Ce texte est long, peut-être trop long et il est temps de le conclure, de le conclure provisoirement car je suis loin d’en avoir terminé avec Bachir Fofana. Ce texte sera bientôt suivi d’un second, peut-être d’un troisième, pour lui administrer la preuve à lui, à Papa Malick Ndour et à de nombreux autres du même acabit, que nous sommes loin, très loin d’êtres des amnésiques. « Un président ne doit pas dire ça », « Un président ne doit pas faire ça », a-t-il plusieurs fois répété dans son « Lundi ». Nous connaissons deux présidents qui ont dit plus, qui ont dit pire ; qui ont fait plus, qui ont fait pire.

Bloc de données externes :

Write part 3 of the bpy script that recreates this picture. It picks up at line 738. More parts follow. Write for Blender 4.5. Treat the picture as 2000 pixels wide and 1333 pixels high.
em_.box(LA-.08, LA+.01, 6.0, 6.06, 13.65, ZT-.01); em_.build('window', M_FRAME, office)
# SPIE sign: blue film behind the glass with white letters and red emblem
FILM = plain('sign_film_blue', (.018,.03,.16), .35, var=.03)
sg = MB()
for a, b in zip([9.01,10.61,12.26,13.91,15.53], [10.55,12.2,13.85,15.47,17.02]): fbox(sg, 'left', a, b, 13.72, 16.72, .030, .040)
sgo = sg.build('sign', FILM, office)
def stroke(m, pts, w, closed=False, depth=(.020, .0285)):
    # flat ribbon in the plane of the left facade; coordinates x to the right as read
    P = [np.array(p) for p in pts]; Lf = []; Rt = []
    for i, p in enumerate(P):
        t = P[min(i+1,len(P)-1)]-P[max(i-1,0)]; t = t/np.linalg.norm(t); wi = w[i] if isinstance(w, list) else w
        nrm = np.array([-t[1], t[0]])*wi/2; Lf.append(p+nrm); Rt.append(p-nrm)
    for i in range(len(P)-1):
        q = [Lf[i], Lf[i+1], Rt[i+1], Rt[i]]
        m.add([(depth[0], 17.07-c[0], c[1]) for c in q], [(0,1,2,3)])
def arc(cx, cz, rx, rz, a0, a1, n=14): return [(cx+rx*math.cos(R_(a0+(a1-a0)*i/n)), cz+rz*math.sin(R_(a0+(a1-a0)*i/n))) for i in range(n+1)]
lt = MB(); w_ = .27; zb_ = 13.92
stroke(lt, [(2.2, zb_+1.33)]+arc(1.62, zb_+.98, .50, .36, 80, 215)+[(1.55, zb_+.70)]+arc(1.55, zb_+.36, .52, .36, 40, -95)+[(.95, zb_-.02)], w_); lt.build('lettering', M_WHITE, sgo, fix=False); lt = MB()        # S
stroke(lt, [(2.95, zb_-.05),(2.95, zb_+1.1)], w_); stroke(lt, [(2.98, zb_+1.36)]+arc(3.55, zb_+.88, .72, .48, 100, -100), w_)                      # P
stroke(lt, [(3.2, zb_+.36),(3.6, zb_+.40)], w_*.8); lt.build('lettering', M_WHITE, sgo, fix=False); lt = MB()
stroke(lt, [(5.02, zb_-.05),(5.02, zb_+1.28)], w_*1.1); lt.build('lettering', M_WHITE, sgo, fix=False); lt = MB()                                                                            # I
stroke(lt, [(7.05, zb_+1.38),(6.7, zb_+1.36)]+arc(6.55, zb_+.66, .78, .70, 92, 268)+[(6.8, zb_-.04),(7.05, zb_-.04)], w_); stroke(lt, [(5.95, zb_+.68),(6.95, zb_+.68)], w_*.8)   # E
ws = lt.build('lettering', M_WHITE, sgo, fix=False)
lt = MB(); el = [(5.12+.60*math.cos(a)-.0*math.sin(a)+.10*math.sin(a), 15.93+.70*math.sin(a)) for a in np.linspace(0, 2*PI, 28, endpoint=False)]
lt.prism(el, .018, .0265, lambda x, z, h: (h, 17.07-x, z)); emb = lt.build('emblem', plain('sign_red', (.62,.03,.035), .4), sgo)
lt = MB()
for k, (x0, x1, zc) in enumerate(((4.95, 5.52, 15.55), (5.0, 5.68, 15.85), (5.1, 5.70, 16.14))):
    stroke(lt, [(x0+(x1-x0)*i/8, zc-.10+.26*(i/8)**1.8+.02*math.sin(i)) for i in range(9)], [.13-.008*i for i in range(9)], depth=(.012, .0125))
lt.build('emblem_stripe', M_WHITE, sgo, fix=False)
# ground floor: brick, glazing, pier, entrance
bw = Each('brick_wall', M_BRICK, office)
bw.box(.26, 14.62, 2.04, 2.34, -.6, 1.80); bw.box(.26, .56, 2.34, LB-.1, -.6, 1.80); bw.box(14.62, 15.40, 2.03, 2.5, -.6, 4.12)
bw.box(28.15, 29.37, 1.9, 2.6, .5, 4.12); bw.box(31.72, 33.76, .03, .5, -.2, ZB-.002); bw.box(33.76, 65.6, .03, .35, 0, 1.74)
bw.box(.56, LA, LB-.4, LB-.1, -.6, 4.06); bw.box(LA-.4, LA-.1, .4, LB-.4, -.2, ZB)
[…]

Le lecteur en a déjà une idée, avec les déclarations sur les perrons de l’Élysée du vieux président-politicien, lors de son premier voyage en France, après son accession à la magistrature suprême, le 1er avril 2000. Il en aura bien d’autres, après avoir lu les contributions qui suivront in shaa ALLAH et peut-être, avoir écouté quelques-unes de mes vidéos.